For all the talk of American empire, the last two years have demonstrated the limits of US power. America’s economic lead over the rest of the world has disappeared. In 1950 its GDP was twice the size of western Europe’s and five times Japan’s; today its GDP is the same size as the EU’s and just over twice that of Japan. Its political power is waning too: its failure to secure support on Iraq from Europeans, and even from countries as economically dependent upon it as Mexico and Chile, shows that the price for saying “no” to the US has been falling. US dominance is clear-cut on only two levels: the ability to fight and win intensive conventional wars, and the ubiquity of its popular culture. These two kinds of power are often described as “hard” and “soft”: the ability to get your way by coercion and attraction. Both are declining currencies for the US.
Terrorism and weapons of mass destruction allow the desperate and weak to neutralise the superpower’s military machine. And by constantly talking of countries as “rogue states” and threatening them with military attack, the Bush administration encourages them to adopt these tactics. What is more, hard power erodes soft power by replacing memories of America as saviour with fear of the instability its war on terror is causing. As David Calleo, director of the European studies programme at Johns Hopkins University, says: “Where promiscuous Europe sees a world where everybody is a potential friend, martial America lives in a world where everyone… is a potential enemy.” The paradox is that the more this Janus-faced empire flaunts its strength, the less it is able to achieve its global goals. To understand the shape of the 21st century, we need to change the way we think about power.

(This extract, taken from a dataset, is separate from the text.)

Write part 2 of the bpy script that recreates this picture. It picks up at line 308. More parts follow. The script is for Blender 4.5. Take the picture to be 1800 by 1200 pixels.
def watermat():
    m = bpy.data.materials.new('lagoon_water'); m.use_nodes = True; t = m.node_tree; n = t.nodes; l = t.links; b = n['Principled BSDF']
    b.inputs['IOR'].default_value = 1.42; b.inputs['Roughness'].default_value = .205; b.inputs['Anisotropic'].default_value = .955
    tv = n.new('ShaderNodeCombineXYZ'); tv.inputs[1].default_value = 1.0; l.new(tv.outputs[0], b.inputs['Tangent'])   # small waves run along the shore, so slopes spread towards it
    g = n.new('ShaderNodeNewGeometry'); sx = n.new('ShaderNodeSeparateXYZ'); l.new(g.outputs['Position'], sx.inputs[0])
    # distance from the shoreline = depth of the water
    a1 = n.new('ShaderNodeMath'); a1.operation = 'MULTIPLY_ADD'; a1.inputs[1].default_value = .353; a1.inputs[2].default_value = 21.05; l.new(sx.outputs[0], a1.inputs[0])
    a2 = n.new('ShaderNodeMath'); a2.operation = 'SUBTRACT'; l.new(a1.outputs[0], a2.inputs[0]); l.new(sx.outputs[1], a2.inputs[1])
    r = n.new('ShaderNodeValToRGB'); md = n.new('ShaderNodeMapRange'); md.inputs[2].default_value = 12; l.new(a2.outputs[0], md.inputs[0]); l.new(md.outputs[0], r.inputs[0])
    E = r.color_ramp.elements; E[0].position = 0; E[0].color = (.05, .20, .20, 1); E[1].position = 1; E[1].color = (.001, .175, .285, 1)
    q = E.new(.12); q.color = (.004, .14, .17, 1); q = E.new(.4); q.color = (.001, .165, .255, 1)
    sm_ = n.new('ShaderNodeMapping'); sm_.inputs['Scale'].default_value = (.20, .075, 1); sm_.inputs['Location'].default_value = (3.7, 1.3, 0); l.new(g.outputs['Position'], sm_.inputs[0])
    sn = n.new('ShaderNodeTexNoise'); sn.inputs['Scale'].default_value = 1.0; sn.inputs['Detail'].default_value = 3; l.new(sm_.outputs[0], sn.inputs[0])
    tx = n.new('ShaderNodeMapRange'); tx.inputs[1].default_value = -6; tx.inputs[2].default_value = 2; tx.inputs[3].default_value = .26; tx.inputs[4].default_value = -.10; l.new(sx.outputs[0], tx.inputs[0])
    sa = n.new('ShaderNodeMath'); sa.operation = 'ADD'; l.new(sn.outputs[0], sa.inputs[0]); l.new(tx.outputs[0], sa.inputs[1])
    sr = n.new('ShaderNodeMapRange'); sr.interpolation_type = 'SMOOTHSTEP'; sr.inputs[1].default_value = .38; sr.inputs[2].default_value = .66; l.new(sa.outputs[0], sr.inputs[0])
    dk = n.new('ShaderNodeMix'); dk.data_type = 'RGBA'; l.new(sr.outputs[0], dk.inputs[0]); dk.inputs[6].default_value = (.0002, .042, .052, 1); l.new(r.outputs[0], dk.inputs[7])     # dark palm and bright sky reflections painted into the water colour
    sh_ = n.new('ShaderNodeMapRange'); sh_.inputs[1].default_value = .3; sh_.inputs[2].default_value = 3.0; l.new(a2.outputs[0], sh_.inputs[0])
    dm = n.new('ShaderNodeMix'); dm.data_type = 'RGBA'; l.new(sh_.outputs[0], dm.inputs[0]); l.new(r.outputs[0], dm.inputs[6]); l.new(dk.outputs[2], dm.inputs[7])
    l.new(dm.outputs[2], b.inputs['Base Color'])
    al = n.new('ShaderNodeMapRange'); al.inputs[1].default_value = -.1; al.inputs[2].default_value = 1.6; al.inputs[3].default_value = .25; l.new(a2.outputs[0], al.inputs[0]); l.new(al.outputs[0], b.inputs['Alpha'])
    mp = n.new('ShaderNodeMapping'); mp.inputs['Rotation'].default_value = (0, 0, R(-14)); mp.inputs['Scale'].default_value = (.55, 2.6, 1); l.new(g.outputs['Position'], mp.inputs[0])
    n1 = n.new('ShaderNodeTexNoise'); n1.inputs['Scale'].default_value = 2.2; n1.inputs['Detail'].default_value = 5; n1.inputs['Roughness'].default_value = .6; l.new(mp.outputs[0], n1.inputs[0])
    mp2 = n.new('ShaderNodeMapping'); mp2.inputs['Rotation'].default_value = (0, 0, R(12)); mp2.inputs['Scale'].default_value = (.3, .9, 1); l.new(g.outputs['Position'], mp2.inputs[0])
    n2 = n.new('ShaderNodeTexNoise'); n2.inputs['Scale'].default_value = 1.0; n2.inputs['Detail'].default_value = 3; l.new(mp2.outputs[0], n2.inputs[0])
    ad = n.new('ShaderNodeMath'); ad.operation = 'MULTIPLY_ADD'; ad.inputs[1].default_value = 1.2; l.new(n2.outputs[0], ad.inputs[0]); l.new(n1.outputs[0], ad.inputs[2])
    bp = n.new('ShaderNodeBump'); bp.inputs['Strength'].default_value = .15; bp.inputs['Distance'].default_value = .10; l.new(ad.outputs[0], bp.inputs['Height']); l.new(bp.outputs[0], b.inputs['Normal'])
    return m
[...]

Put the words “Europe” and “crisis” into Google and over 4m entries come up. On any day over the past 50 years there have been stories of divisions, failure to meet targets, diplomatic wrangles, a perpetual sense of failure. Over the next 18 months there could be more, with at least ten referendums on the European constitution planned, and some countries—in particular Britain—likely to reject it. But historians tell a different story from journalists. They tell us that Europe has emerged stronger from every setback: launching the single market after years of Eurosclerosis, the single currency after the Maastricht debacle and European defence after the Balkans. They describe a continent with one of the most successful foreign policies in history. They tell us that, in just 50 years, war between European powers has become unthinkable, that European economies have caught up with America, and that Europe has helped to bring successive waves of countries out of dictatorship and into democracy, including ones that used to threaten us with nuclear weapons.